Requirements: You are to retype all of the data exactly as it appears.

Data shown:
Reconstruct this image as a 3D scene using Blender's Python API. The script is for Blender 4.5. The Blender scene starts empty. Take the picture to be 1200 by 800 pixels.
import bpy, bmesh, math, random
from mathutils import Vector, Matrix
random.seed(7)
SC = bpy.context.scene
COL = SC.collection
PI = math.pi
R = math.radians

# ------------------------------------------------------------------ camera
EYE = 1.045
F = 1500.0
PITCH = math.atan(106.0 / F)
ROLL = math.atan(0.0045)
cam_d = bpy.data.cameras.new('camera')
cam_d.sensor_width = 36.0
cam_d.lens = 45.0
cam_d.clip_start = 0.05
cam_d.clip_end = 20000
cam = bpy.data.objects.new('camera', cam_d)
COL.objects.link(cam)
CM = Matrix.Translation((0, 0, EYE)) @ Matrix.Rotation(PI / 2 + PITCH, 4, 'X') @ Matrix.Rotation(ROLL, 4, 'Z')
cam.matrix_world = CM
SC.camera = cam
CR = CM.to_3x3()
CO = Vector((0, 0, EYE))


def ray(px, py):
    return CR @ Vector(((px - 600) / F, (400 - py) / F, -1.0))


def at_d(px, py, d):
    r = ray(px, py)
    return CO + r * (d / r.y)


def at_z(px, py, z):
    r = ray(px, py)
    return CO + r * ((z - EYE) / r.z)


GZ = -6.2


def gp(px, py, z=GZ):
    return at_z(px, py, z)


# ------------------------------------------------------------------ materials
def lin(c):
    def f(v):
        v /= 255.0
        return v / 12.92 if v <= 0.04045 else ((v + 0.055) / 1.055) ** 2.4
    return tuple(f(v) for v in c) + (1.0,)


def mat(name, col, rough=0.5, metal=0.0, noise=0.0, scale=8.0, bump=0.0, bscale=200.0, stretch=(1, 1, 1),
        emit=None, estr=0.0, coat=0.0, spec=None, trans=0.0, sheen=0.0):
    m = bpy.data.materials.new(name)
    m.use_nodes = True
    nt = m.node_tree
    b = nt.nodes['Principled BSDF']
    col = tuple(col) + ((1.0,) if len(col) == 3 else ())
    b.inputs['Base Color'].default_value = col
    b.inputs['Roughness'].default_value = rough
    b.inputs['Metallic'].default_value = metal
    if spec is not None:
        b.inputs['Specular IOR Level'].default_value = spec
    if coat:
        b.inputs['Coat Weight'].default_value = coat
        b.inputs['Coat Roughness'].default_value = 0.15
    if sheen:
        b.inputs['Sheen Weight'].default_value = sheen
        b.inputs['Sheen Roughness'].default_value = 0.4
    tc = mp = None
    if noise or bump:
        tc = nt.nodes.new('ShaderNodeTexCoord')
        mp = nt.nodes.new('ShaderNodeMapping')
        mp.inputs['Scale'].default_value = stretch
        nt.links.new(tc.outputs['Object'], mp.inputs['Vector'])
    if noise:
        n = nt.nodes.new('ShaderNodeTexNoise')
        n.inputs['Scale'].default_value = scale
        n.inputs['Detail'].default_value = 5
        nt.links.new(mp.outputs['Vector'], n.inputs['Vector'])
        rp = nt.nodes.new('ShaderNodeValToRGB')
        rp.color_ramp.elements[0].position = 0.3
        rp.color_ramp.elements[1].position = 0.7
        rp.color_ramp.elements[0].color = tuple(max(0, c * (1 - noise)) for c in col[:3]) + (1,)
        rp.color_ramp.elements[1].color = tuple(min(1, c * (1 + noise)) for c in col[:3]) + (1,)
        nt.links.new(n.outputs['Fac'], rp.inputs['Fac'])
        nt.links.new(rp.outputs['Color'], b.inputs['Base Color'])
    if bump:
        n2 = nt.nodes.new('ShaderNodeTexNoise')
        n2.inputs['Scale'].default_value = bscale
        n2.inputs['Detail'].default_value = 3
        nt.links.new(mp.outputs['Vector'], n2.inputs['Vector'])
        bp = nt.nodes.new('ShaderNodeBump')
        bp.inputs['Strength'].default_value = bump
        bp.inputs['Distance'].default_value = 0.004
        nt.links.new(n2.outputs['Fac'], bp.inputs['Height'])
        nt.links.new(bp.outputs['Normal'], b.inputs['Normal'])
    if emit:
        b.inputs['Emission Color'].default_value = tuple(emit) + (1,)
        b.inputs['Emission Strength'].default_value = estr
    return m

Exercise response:
Reconstruct this image as a 3D scene using Blender's Python API. The script is for Blender 4.5. The Blender scene starts empty. Take the picture to be 1200 by 800 pixels.
import bpy, bmesh, math, random
from mathutils import Vector, Matrix
random.seed(7)
SC = bpy.context.scene
COL = SC.collection
PI = math.pi
R = math.radians

# ------------------------------------------------------------------ camera
EYE = 1.045
F = 1500.0
PITCH = math.atan(106.0 / F)
ROLL = math.atan(0.0045)
cam_d = bpy.data.cameras.new('camera')
cam_d.sensor_width = 36.0
cam_d.lens = 45.0
cam_d.clip_start = 0.05
cam_d.clip_end = 20000
cam = bpy.data.objects.new('camera', cam_d)
COL.objects.link(cam)
CM = Matrix.Translation((0, 0, EYE)) @ Matrix.Rotation(PI / 2 + PITCH, 4, 'X') @ Matrix.Rotation(ROLL, 4, 'Z')
cam.matrix_world = CM
SC.camera = cam
CR = CM.to_3x3()
CO = Vector((0, 0, EYE))


def ray(px, py):
    return CR @ Vector(((px - 600) / F, (400 - py) / F, -1.0))


def at_d(px, py, d):
    r = ray(px, py)
    return CO + r * (d / r.y)


def at_z(px, py, z):
    r = ray(px, py)
    return CO + r * ((z - EYE) / r.z)


GZ = -6.2


def gp(px, py, z=GZ):
    return at_z(px, py, z)


# ------------------------------------------------------------------ materials
def lin(c):
    def f(v):
        v /= 255.0
        return v / 12.92 if v <= 0.04045 else ((v + 0.055) / 1.055) ** 2.4
    return tuple(f(v) for v in c) + (1.0,)


def mat(name, col, rough=0.5, metal=0.0, noise=0.0, scale=8.0, bump=0.0, bscale=200.0, stretch=(1, 1, 1),
        emit=None, estr=0.0, coat=0.0, spec=None, trans=0.0, sheen=0.0):
    m = bpy.data.materials.new(name)
    m.use_nodes = True
    nt = m.node_tree
    b = nt.nodes['Principled BSDF']
    col = tuple(col) + ((1.0,) if len(col) == 3 else ())
    b.inputs['Base Color'].default_value = col
    b.inputs['Roughness'].default_value = rough
    b.inputs['Metallic'].default_value = metal
    if spec is not None:
        b.inputs['Specular IOR Level'].default_value = spec
    if coat:
        b.inputs['Coat Weight'].default_value = coat
        b.inputs['Coat Roughness'].default_value = 0.15
    if sheen:
        b.inputs['Sheen Weight'].default_value = sheen
        b.inputs['Sheen Roughness'].default_value = 0.4
    tc = mp = None
    if noise or bump:
        tc = nt.nodes.new('ShaderNodeTexCoord')
        mp = nt.nodes.new('ShaderNodeMapping')
        mp.inputs['Scale'].default_value = stretch
        nt.links.new(tc.outputs['Object'], mp.inputs['Vector'])
    if noise:
        n = nt.nodes.new('ShaderNodeTexNoise')
        n.inputs['Scale'].default_value = scale
        n.inputs['Detail'].default_value = 5
        nt.links.new(mp.outputs['Vector'], n.inputs['Vector'])
        rp = nt.nodes.new('ShaderNodeValToRGB')
        rp.color_ramp.elements[0].position = 0.3
        rp.color_ramp.elements[1].position = 0.7
        rp.color_ramp.elements[0].color = tuple(max(0, c * (1 - noise)) for c in col[:3]) + (1,)
        rp.color_ramp.elements[1].color = tuple(min(1, c * (1 + noise)) for c in col[:3]) + (1,)
        nt.links.new(n.outputs['Fac'], rp.inputs['Fac'])
        nt.links.new(rp.outputs['Color'], b.inputs['Base Color'])
    if bump:
        n2 = nt.nodes.new('ShaderNodeTexNoise')
        n2.inputs['Scale'].default_value = bscale
        n2.inputs['Detail'].default_value = 3
        nt.links.new(mp.outputs['Vector'], n2.inputs['Vector'])
        bp = nt.nodes.new('ShaderNodeBump')
        bp.inputs['Strength'].default_value = bump
        bp.inputs['Distance'].default_value = 0.004
        nt.links.new(n2.outputs['Fac'], bp.inputs['Height'])
        nt.links.new(bp.outputs['Normal'], b.inputs['Normal'])
    if emit:
        b.inputs['Emission Color'].default_value = tuple(emit) + (1,)
        b.inputs['Emission Strength'].default_value = estr
    return m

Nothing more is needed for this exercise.